L'histoire :
Une vieille dame noire rentre chez elle, dans le 10ème arrondissement de Paris, un matin de mars 1988, quelques semaines avant la réélection de François Mitterrand. Elle monte au 4ème étage et, lorsqu’elle sort de l’ascenseur pour entrer chez elle, un homme l’abat de plusieurs coups de pistolet à bout portant. Cette femme, c’est Dulcie September, une militante sud-africaine anti-apartheid. En 2022, les auteurs rencontrent une militante du parti communiste et anti-apartheid, ancienne professeur d’anglais, Jacqueline Derens, qui leur retrace le parcours de Dulcie.
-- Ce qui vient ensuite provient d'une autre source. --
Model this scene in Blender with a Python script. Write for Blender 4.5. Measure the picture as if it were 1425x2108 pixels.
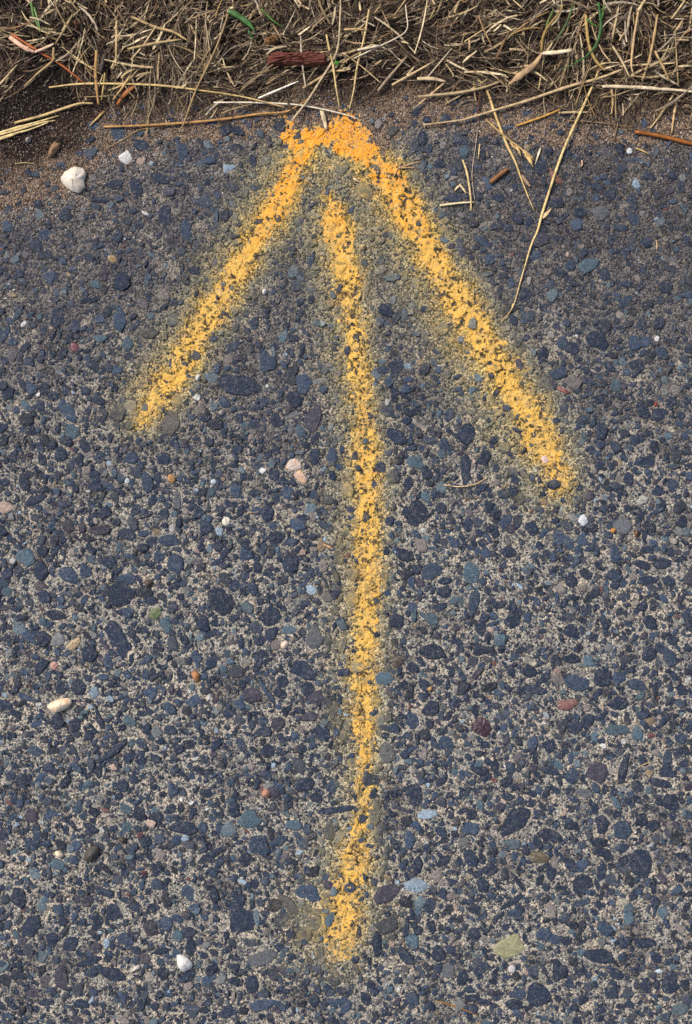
import bpy, math, random
import numpy as np
from mathutils import Vector
from mathutils.bvhtree import BVHTree

for o in list(bpy.data.objects):
    bpy.data.objects.remove(o)
SC = bpy.context.scene
COL = SC.collection
random.seed(7)
RNG = np.random.default_rng(11)
H = 1.5                 # camera height in metres
S = 0.0005              # metres per photograph pixel on the ground
CX, CY = 712.5, 1054.0

# ------------------------------------------------------------------ camera
cam = bpy.data.cameras.new('camera')
cam.sensor_fit = 'VERTICAL'
cam.sensor_height = 36.0
cam.sensor_width = 24.0
cam.lens = 36.0 * H / (2108 * S)
cam.clip_start = 0.01
cam.clip_end = 200
co = bpy.data.objects.new('camera', cam)
co.location = (0, 0, H)
COL.objects.link(co)
SC.camera = co

# ------------------------------------------------------------------ sky, sun, exposure
SUN_EL, SUN_AZ = math.radians(50), math.radians(-52)   # azimuth clockwise from +Y: from the upper left
w = bpy.data.worlds.new('World')
SC.world = w
w.use_nodes = True
wn = w.node_tree
sky = wn.nodes.new('ShaderNodeTexSky')
sky.sky_type = 'NISHITA'
sky.sun_disc = False
sky.sun_elevation = SUN_EL
sky.sun_rotation = SUN_AZ
sky.dust_density = 4.0
sky.air_density = 1.0
wn.links.new(sky.outputs[0], wn.nodes['Background'].inputs[0])
wn.nodes['Background'].inputs[1].default_value = 0.06
sl = bpy.data.lights.new('sun', 'SUN')
sl.energy = 1.5
sl.angle = math.radians(11)
sl.color = (1.0, 0.95, 0.88)
so = bpy.data.objects.new('sun', sl)
d = Vector((math.sin(SUN_AZ) * math.cos(SUN_EL), math.cos(SUN_AZ) * math.cos(SUN_EL), math.sin(SUN_EL)))
so.rotation_euler = d.to_track_quat('Z', 'Y').to_euler()
so.location = d * 5
COL.objects.link(so)
SC.view_settings.view_transform = 'Standard'
SC.view_settings.look = 'None'
SC.view_settings.gamma = 1
SC.view_settings.use_curve_mapping = False
SC.view_settings.exposure = 1.22

# ------------------------------------------------------------------ helpers
def lin(c):
    c = np.asarray(c, float) / 255.0
    return np.where(c <= 0.04045, c / 12.92, ((c + 0.055) / 1.055) ** 2.4)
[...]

Très proche d’elle – c’est elle qui a dû la reconnaître à la morgue – elle a toujours voulu écrire un livre sur son parcours. Elle commence par retracer leur rencontre à un congrès de l’UNESCO en 1979, où elle était venue témoigner du sort des enfants sous l’apartheid. L’enquête sur son meurtre a abouti en 1992 à un étrange non-lieu.
Ce qu'on en pense sur la planète BD :
Avant d’être un scénariste reconnu pour Cher pays de notre enfance (avec Etienne Davodeau) ou Le choix du chômage (avec Damien Cuvillier), Benoît Collombat est journaliste. Et pas qu’un peu. Grand reporter chez France Inter, il a mené un grand nombre d’enquêtes depuis vingt ans sur des scandales d’Etat (Boulin, Bérégovoy…) et des grand évènements internationaux (guerres, tsunami, etc.). Journaliste engagé, il livre des scénarios de BD extrêmement précis, documentés. Des enquêtes au long court, et ici encore ce sont 300 pages pour enquêter sur un nouveau (enfin ancien, mais encore un) scandale d’Etat. Comment est-il possible qu’en 1988, à la fin du premier septennat du premier président de gauche de la 5ème République François Mitterrand, une militante des droits de l’homme soit assassinée, en plein Paris, dans la ville capitale du Premier Ministre Jacques Chirac ? Quels sont les liens entre les commanditaires, probablement proches du régime ségrégationniste encore au pouvoir à ce moment-là, jusqu’en 1991, et l’Etat français ? Comment est-il possible que l’enquête ait abouti aussi vite sur un non-lieu alors même qu’en 1992, le régime était tombé au profit du symbole de la liberté, Nelson Mandela ? Dulcie September était alors la représentante officielle à Paris de l’ANC, parti dont Mandela allait prendre la tête après sa libération en 1990. Le texte est touffu, très difficile à lire et à suivre. C’est passionnant, mais il faut être très concentré pour suivre. Le dessin de Grégory Mardon ne sert qu’à illustrer de la manière la plus simple et efficace qui soit le propos. Il y arrive bien, même s’il est souvent mangé par les récitatifs. On ressort élevé de cette lecture parfois roborative, mais ô combien savante et importante pour comprendre un monde complexe et sans pitié.